Se a PF e o Ministério Público decidirem meter ocupações nos latifúndios bancários do MST, enfrentando o projeto de falta de transparência do movimento, ficará ainda mais evidente que há muito por explicar.
Aqui mesmo, neste retângulo, revelou-se em abril de 2001 que a PF invadira o extrato bancário de Miriam Farias de Oliveira. É uma sem-terra de mostruário. Filiada à Cocamp, milita nas fileiras do MST.

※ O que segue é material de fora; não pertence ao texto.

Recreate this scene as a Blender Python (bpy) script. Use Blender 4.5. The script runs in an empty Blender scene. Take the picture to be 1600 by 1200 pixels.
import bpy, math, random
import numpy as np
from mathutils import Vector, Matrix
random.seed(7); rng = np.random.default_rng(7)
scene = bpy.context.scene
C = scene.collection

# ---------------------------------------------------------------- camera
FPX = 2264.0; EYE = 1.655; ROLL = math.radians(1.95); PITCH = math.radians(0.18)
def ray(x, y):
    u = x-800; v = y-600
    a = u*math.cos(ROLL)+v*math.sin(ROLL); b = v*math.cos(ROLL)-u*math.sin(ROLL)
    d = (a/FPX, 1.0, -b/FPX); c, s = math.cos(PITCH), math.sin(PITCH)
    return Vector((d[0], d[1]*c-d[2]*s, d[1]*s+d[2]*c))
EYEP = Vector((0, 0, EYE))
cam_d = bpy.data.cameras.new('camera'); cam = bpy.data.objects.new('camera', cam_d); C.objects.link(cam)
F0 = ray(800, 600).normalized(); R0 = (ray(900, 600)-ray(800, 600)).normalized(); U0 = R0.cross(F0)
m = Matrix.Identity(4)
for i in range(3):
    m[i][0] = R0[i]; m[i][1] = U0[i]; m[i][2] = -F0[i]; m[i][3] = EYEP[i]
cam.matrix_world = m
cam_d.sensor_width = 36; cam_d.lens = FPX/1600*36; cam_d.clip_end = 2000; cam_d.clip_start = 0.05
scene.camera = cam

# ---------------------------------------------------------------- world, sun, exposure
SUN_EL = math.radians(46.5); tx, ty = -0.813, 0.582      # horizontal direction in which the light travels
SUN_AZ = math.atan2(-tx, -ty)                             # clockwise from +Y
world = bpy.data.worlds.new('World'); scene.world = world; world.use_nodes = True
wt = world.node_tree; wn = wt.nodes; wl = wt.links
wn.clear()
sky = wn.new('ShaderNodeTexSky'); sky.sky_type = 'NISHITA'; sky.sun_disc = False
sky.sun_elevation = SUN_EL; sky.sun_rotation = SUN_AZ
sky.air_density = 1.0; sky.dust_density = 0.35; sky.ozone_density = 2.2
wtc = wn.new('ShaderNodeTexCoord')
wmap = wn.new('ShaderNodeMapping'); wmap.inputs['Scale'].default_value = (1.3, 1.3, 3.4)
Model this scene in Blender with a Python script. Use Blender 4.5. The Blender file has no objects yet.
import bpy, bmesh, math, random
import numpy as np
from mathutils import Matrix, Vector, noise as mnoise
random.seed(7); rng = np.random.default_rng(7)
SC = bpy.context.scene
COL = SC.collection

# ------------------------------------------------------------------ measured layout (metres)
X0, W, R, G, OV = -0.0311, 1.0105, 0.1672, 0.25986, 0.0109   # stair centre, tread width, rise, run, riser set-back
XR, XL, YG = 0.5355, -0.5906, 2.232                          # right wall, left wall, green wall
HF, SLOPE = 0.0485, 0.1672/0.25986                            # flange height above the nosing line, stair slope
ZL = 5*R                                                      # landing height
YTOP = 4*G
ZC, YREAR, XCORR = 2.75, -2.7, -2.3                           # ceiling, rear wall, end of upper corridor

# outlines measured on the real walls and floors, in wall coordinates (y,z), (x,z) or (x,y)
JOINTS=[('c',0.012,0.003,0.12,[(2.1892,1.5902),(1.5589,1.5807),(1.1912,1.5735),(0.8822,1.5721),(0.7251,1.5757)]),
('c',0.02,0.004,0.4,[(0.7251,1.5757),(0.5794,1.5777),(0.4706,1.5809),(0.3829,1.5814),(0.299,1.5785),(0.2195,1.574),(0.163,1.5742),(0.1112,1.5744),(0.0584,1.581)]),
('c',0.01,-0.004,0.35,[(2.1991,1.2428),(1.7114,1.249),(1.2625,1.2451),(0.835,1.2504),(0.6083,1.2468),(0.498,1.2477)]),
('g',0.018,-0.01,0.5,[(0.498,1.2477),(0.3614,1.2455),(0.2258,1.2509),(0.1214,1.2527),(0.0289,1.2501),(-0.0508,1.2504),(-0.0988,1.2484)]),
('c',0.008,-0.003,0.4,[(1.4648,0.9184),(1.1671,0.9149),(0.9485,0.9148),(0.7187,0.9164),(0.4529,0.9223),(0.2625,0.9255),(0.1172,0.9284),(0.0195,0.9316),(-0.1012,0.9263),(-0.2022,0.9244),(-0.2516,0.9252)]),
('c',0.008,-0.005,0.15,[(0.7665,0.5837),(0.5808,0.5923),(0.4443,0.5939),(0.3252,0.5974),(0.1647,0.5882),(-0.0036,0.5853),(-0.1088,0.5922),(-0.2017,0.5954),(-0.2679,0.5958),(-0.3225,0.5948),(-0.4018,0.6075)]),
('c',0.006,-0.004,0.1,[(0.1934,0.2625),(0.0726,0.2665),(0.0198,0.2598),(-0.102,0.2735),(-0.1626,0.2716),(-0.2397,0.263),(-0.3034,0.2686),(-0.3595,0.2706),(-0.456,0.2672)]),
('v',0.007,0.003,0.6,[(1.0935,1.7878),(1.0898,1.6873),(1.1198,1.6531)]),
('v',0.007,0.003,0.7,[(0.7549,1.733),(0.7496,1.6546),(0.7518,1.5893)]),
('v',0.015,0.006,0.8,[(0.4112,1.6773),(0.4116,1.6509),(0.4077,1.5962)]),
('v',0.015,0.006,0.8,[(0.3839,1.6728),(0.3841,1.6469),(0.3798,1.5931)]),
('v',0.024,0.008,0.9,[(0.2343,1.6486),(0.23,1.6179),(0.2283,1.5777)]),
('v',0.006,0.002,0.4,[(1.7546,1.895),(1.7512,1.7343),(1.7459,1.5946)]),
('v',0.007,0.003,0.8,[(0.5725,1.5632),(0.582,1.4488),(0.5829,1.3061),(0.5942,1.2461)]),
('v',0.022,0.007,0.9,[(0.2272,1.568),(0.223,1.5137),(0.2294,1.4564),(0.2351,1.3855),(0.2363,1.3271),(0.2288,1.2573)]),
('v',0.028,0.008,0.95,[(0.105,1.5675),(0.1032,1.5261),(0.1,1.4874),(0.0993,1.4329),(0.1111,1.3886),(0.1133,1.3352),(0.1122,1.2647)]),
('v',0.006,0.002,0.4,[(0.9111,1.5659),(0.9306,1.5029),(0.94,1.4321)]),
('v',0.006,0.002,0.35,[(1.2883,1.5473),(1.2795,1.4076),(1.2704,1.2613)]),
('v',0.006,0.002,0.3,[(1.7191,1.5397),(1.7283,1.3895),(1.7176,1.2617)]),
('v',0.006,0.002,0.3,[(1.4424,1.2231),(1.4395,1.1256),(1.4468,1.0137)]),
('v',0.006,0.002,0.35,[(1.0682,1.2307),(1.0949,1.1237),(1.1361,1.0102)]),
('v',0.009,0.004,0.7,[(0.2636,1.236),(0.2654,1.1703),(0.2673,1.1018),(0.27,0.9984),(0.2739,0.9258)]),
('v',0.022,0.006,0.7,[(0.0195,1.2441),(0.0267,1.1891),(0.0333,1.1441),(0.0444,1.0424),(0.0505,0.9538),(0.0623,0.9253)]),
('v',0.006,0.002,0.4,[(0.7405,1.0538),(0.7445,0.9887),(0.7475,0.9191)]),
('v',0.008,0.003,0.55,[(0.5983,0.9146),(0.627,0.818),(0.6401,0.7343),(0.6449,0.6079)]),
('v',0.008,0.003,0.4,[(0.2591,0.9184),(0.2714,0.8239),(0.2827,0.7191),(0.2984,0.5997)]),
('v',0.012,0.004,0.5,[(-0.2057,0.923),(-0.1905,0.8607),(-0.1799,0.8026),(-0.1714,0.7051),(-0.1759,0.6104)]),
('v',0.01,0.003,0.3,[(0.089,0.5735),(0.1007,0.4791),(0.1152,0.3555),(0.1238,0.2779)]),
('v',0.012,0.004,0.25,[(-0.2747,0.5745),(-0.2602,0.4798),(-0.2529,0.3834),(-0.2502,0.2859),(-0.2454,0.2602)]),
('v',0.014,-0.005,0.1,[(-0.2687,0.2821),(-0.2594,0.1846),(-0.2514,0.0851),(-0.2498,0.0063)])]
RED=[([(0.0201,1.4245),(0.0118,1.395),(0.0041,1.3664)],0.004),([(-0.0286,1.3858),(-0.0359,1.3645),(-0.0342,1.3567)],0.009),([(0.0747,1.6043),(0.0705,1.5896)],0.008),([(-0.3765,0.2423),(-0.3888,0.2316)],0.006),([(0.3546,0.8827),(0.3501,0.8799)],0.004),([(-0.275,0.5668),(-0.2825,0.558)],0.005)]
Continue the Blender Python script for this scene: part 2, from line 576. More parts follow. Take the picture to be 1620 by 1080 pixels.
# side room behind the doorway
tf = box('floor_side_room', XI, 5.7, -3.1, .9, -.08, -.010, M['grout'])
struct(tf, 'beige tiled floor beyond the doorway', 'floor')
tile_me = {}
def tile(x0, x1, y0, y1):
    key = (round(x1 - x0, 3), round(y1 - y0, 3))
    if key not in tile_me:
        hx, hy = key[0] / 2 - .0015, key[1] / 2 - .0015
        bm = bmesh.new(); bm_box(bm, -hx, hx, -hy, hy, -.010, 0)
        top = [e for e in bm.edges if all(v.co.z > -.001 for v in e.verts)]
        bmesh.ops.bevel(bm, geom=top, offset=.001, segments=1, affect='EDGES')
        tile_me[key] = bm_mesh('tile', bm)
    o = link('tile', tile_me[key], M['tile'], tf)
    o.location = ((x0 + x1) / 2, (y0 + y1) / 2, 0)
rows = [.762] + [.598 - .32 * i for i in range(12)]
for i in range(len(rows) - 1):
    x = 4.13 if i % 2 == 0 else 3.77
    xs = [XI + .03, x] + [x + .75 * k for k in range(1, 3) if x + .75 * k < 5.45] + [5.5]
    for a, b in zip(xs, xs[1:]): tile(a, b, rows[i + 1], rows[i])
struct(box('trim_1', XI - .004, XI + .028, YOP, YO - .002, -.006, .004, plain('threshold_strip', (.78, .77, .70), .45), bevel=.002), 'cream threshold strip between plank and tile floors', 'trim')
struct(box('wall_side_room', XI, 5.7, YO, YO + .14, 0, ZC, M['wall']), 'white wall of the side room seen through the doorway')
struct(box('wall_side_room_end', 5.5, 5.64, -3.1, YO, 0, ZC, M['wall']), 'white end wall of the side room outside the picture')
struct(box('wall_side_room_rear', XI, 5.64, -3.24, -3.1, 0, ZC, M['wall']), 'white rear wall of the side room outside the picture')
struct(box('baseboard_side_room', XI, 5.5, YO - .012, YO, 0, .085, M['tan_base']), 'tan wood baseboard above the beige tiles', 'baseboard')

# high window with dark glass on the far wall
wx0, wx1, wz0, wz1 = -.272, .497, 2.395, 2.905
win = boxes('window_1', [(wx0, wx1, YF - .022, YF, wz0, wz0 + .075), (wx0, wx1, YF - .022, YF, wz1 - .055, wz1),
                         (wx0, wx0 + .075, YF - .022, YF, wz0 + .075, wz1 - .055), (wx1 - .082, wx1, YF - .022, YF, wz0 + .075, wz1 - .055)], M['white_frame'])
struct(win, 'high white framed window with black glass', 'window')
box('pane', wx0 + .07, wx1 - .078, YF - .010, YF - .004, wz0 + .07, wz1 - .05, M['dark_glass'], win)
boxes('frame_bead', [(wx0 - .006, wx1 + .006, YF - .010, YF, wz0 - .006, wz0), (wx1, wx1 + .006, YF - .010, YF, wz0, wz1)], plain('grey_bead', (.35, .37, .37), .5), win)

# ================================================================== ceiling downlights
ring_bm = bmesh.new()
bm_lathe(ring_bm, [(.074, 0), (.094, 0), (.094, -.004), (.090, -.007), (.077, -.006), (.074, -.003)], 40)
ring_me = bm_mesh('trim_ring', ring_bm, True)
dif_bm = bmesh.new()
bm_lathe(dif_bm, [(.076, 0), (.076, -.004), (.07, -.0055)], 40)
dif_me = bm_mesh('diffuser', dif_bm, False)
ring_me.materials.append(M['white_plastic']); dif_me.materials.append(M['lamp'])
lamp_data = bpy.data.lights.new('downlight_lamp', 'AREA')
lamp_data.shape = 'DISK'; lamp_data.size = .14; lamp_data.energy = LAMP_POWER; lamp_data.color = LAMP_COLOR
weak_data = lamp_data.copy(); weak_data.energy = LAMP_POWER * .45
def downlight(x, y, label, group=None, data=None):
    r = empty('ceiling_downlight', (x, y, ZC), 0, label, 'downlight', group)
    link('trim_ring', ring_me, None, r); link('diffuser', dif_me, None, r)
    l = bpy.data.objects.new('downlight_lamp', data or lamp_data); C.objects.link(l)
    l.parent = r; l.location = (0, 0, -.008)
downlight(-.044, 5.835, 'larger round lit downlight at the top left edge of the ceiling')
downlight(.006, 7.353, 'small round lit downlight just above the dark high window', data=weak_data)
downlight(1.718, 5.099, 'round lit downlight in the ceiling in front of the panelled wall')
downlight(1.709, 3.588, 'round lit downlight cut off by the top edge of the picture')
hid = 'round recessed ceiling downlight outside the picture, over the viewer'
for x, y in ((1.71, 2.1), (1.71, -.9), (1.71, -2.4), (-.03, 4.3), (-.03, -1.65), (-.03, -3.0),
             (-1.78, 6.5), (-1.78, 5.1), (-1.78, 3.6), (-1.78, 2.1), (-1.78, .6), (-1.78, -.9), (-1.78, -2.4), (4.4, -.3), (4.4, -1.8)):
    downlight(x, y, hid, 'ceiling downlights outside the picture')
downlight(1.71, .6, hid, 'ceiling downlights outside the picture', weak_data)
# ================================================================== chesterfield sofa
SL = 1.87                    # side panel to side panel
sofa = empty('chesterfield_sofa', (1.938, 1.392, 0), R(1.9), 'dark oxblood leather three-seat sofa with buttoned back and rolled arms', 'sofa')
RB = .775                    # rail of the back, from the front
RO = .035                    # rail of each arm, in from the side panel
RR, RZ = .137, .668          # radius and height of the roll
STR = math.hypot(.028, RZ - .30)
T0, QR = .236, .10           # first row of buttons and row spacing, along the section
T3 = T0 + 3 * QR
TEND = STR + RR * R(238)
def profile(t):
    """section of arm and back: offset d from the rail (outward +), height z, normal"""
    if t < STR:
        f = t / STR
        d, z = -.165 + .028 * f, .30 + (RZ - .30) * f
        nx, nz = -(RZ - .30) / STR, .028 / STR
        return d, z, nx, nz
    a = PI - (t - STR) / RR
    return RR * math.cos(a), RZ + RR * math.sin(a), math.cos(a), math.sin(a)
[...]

A polícia recebeu de fonte anônima o extrato de Miriam. Verificou que a conta da sem-terra (número 07345, agência 2.718 do Banco do Brasil) exibia extraordinários índices de produtividade. Em escassos 20 dias (de 1º a 21 de novembro de 2000), movimentou R$ 96.753,60.
Ouvido à época pelo repórter, Sérgio Pantaleão, um dos líderes do MST no Pontal, disse que a conta de Miriam fora usada para movimentar recursos do FAT (Fundo de Amparo ao Trabalhador). Num segundo momento, ele se corrigiu: "Esse dinheiro que caiu nessa conta foi doação de uns sindicatos e também de umas organizações não-governamentais".
O aparato investigatório do Estado demora-se na apuração dos truques bancários do MST. Procuradores da República estão sentados há mais de dois anos sobre uma pilha de extratos malcheirosos. Nenhum dos suspeitos recebeu, por ora, uma mísera notificação. O contribuinte brasileiro não merece semelhante letargia.